Justiniano condena en Constantinopla el culto a Isis, y sus sacerdotes huyen a Occidente (ello favoreció, en consecuencia, la veneración de esta diosa en territorio hispánico).
En el III Concilio de Toledo (año 589), el rey Recaredo I de la Hispania visigoda se convierte al catolicismo y, por ende, el culto a María se extenderá por su territorio.
Ildefonso, arzobispo de Toledo, escribe “De virginitate perpetua sanctae Mariae” lo que constituye, según los estudiosos, el inicio de la teología mariana en Hispania. Él mismo acuñó, también, la noción de “María intercesora”, es decir, mediadora entre el hombre y la divinidad. Distintos textos del momento emplearán la expresión “humani generis reparatrix”.
En el siglo VII, la iglesia de Oriente ya celebra la fiesta de la Inmaculada Concepción y representa a María en la pintura. Se inician oraciones a María como la Salve o la salutación evangélica en la Iglesia oriental, pero en Occidente el propio obispo de Toledo habla de “adopcionismo” de Jesús.

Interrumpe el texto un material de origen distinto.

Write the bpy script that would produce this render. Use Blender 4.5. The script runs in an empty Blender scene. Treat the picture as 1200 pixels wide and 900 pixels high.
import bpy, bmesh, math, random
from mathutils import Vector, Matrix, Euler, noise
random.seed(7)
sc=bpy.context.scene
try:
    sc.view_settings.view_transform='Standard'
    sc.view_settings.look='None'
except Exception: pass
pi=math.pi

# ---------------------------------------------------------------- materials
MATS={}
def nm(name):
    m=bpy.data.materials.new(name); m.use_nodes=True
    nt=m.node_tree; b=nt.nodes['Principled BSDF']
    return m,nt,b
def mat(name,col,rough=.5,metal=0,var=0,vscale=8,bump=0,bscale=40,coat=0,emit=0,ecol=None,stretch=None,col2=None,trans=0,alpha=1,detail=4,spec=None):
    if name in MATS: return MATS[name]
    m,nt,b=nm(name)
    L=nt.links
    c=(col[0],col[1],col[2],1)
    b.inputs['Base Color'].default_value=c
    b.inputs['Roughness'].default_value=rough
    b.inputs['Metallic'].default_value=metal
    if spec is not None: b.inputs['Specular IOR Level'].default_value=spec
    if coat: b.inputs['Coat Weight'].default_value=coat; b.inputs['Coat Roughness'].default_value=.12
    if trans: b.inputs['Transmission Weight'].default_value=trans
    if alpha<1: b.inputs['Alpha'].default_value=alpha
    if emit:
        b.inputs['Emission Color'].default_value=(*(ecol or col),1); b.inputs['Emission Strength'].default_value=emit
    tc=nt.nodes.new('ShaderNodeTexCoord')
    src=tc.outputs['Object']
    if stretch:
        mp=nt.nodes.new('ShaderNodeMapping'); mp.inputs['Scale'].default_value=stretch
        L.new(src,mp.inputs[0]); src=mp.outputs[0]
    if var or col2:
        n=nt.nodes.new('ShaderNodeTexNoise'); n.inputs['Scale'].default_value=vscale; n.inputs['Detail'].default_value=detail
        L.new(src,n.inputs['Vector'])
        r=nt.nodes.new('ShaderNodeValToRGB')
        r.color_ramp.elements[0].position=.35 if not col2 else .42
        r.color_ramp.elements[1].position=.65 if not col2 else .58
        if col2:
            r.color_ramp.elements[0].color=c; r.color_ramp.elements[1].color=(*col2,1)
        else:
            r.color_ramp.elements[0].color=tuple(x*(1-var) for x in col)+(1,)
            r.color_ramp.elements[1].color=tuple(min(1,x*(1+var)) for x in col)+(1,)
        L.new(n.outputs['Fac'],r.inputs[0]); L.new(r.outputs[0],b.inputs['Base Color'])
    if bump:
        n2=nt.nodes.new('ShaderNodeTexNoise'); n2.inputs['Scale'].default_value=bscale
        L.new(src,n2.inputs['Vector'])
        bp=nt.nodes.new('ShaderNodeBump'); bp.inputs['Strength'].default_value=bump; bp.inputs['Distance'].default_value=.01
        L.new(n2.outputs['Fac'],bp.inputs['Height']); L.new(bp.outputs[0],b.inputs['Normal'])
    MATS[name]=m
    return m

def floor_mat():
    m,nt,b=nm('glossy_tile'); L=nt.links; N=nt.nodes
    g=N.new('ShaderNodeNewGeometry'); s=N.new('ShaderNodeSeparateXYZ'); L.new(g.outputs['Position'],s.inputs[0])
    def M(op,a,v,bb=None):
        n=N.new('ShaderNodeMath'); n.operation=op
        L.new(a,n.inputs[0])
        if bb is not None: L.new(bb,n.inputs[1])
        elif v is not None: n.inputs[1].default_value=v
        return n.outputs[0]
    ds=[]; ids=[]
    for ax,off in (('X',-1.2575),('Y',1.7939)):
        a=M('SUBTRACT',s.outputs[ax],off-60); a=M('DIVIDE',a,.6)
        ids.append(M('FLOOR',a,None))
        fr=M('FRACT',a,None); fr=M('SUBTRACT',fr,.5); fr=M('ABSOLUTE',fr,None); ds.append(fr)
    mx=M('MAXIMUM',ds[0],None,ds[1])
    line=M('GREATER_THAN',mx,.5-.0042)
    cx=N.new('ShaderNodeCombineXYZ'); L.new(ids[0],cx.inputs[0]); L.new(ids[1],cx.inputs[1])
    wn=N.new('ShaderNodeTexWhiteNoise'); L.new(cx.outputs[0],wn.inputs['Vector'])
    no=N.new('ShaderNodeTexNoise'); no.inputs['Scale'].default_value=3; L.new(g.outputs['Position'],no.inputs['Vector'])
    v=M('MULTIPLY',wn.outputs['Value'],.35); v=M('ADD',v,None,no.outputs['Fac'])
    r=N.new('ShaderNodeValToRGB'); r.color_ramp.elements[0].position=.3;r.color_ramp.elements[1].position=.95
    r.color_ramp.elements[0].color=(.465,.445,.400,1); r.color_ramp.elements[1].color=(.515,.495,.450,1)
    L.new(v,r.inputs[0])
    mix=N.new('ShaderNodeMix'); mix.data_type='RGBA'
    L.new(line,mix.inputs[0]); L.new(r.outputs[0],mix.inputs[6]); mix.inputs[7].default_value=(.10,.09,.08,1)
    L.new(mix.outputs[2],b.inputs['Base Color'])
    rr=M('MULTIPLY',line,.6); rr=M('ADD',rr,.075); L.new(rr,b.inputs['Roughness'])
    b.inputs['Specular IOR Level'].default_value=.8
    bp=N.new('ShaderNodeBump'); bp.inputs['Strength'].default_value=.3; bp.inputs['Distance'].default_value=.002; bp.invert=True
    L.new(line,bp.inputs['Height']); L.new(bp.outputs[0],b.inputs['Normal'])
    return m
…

En el año 760, nace Alfonso II, rey de Asturias, que afianzará de manera decidida el culto mariano en la Península. Alfonso II consolidó la presencia cristiana en Galicia, León y Castilla, y fijó su corte en Oviedo, donde construyó varias iglesias dedicadas a María. Aunque la figura de María no es de concepción unívoca, su culto se extiende por el reino visigodo y por Asturias.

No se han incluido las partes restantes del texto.